» Task to complete: Word for word, copy all the data and drop the pictures.

» Given material:
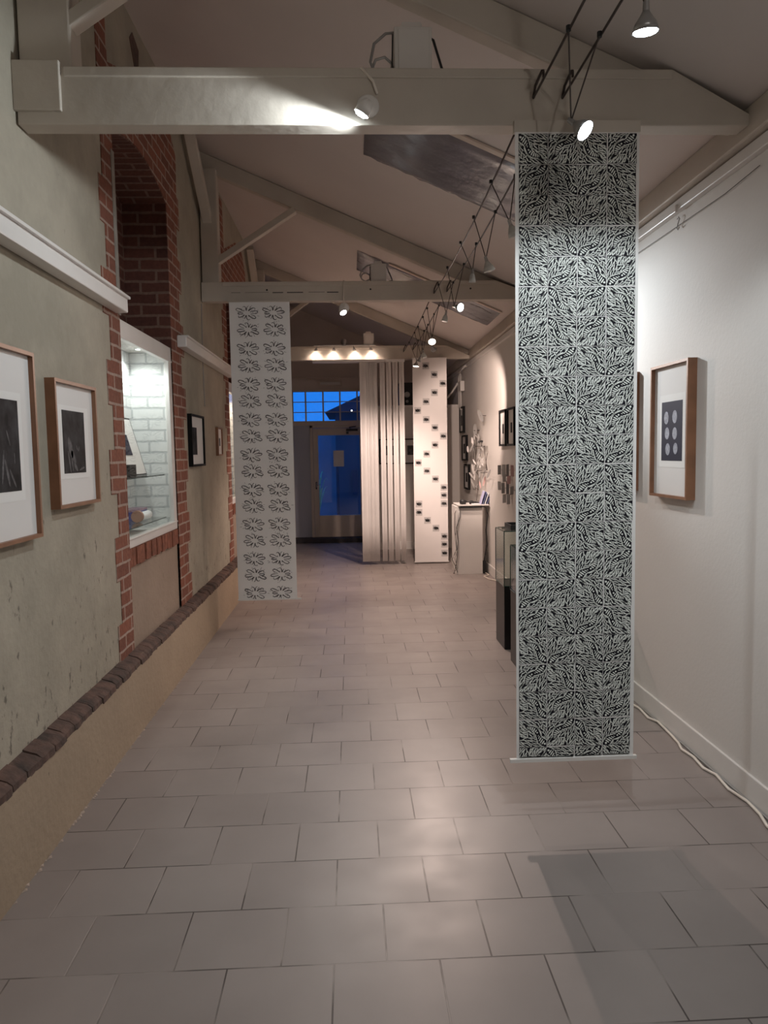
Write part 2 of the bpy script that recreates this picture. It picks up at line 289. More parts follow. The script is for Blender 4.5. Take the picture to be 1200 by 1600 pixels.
# brick surrounds of the recesses (toothed quoins, arch, dark recess lining, soldier sill, infill)
ZB = [.40, .588, .812, 1.036, 1.260, 1.484, 1.708, 1.932, 2.156, 2.38, 2.604, 2.828, 3.05, 3.27]
def quoin(mb, y_in, w_nar, w_wide, side, first_wide, ztop):
    k = first_wide; zs = [z for z in ZB if z < ztop] + [ztop]; rnd = random.Random(int(y_in * 10))
    for z0, z1 in zip(zs, zs[1:]):
        wdt = (w_wide if k else w_nar) + rnd.uniform(-.012, .012); k = not k
        y2 = y_in + side * wdt
        mb.box(XL - .02, XL + .004, min(y_in, y2), max(y_in, y2), z0, z1)
def surround(idx, a, b):
    q = MB()
    quoin(q, a, .17, .25, -1, True, 3.27); quoin(q, b, .27, .36, 1, True, 3.27)
    n = 14; arch = [(a + (b - a) * i / n, 3.13 + .10 * math.sin(math.pi * i / n)) for i in range(n + 1)]
    q.prism(arch + [(b + .30, 3.13), (b + .34, 3.55), (b + .10, 3.74), (a + .75, 3.72), (a + .3, 3.56), (a - .02, 3.45), (a - .04, 3.9), (a - .19, 3.9), (a - .19, 3.2), (a, 3.13)], 'x', XL - .02, XL + .003)
    struct(q.build('trim_%d' % idx, M_BRICK))
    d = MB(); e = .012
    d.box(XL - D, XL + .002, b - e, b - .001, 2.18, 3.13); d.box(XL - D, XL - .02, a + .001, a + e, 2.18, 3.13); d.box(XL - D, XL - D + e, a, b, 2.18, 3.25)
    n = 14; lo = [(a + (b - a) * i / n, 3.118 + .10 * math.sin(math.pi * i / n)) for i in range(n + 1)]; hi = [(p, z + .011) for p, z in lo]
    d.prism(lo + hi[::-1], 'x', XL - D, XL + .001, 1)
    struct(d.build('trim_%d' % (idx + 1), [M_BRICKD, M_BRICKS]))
    p = box(XL - D, XL - .012, a, b, 0, .845)
    struct(p.build('trim_%d' % (idx + 2), M_INFILL))
    s = MB(); s.box(XL - .05, XL - .008, a, b, .845, .95, 1); yy = a + .004; rnd = random.Random(idx)
    while yy < b - .05:
        wdt = .052 + rnd.uniform(-.004, .006); s.box(XL - .05, XL + .004 + rnd.uniform(-.004, .006), yy, yy + wdt, .85 + rnd.uniform(-.006, .006), .948); yy += wdt + .008
    struct(s.build('trim_%d' % (idx + 3), [M_SOLD, M_MORTAR]))
surround(4, *RECESS[0]); surround(8, *RECESS[1])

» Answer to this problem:
Write part 2 of the bpy script that recreates this picture. It picks up at line 289. More parts follow. The script is for Blender 4.5. Take the picture to be 1200 by 1600 pixels.
# brick surrounds of the recesses (toothed quoins, arch, dark recess lining, soldier sill, infill)
ZB = [.40, .588, .812, 1.036, 1.260, 1.484, 1.708, 1.932, 2.156, 2.38, 2.604, 2.828, 3.05, 3.27]
def quoin(mb, y_in, w_nar, w_wide, side, first_wide, ztop):
    k = first_wide; zs = [z for z in ZB if z < ztop] + [ztop]; rnd = random.Random(int(y_in * 10))
    for z0, z1 in zip(zs, zs[1:]):
        wdt = (w_wide if k else w_nar) + rnd.uniform(-.012, .012); k = not k
        y2 = y_in + side * wdt
        mb.box(XL - .02, XL + .004, min(y_in, y2), max(y_in, y2), z0, z1)
def surround(idx, a, b):
    q = MB()
    quoin(q, a, .17, .25, -1, True, 3.27); quoin(q, b, .27, .36, 1, True, 3.27)
    n = 14; arch = [(a + (b - a) * i / n, 3.13 + .10 * math.sin(math.pi * i / n)) for i in range(n + 1)]
    q.prism(arch + [(b + .30, 3.13), (b + .34, 3.55), (b + .10, 3.74), (a + .75, 3.72), (a + .3, 3.56), (a - .02, 3.45), (a - .04, 3.9), (a - .19, 3.9), (a - .19, 3.2), (a, 3.13)], 'x', XL - .02, XL + .003)
    struct(q.build('trim_%d' % idx, M_BRICK))
    d = MB(); e = .012
    d.box(XL - D, XL + .002, b - e, b - .001, 2.18, 3.13); d.box(XL - D, XL - .02, a + .001, a + e, 2.18, 3.13); d.box(XL - D, XL - D + e, a, b, 2.18, 3.25)
    n = 14; lo = [(a + (b - a) * i / n, 3.118 + .10 * math.sin(math.pi * i / n)) for i in range(n + 1)]; hi = [(p, z + .011) for p, z in lo]
    d.prism(lo + hi[::-1], 'x', XL - D, XL + .001, 1)
    struct(d.build('trim_%d' % (idx + 1), [M_BRICKD, M_BRICKS]))
    p = box(XL - D, XL - .012, a, b, 0, .845)
    struct(p.build('trim_%d' % (idx + 2), M_INFILL))
    s = MB(); s.box(XL - .05, XL - .008, a, b, .845, .95, 1); yy = a + .004; rnd = random.Random(idx)
    while yy < b - .05:
        wdt = .052 + rnd.uniform(-.004, .006); s.box(XL - .05, XL + .004 + rnd.uniform(-.004, .006), yy, yy + wdt, .85 + rnd.uniform(-.006, .006), .948); yy += wdt + .008
    struct(s.build('trim_%d' % (idx + 3), [M_SOLD, M_MORTAR]))
surround(4, *RECESS[0]); surround(8, *RECESS[1])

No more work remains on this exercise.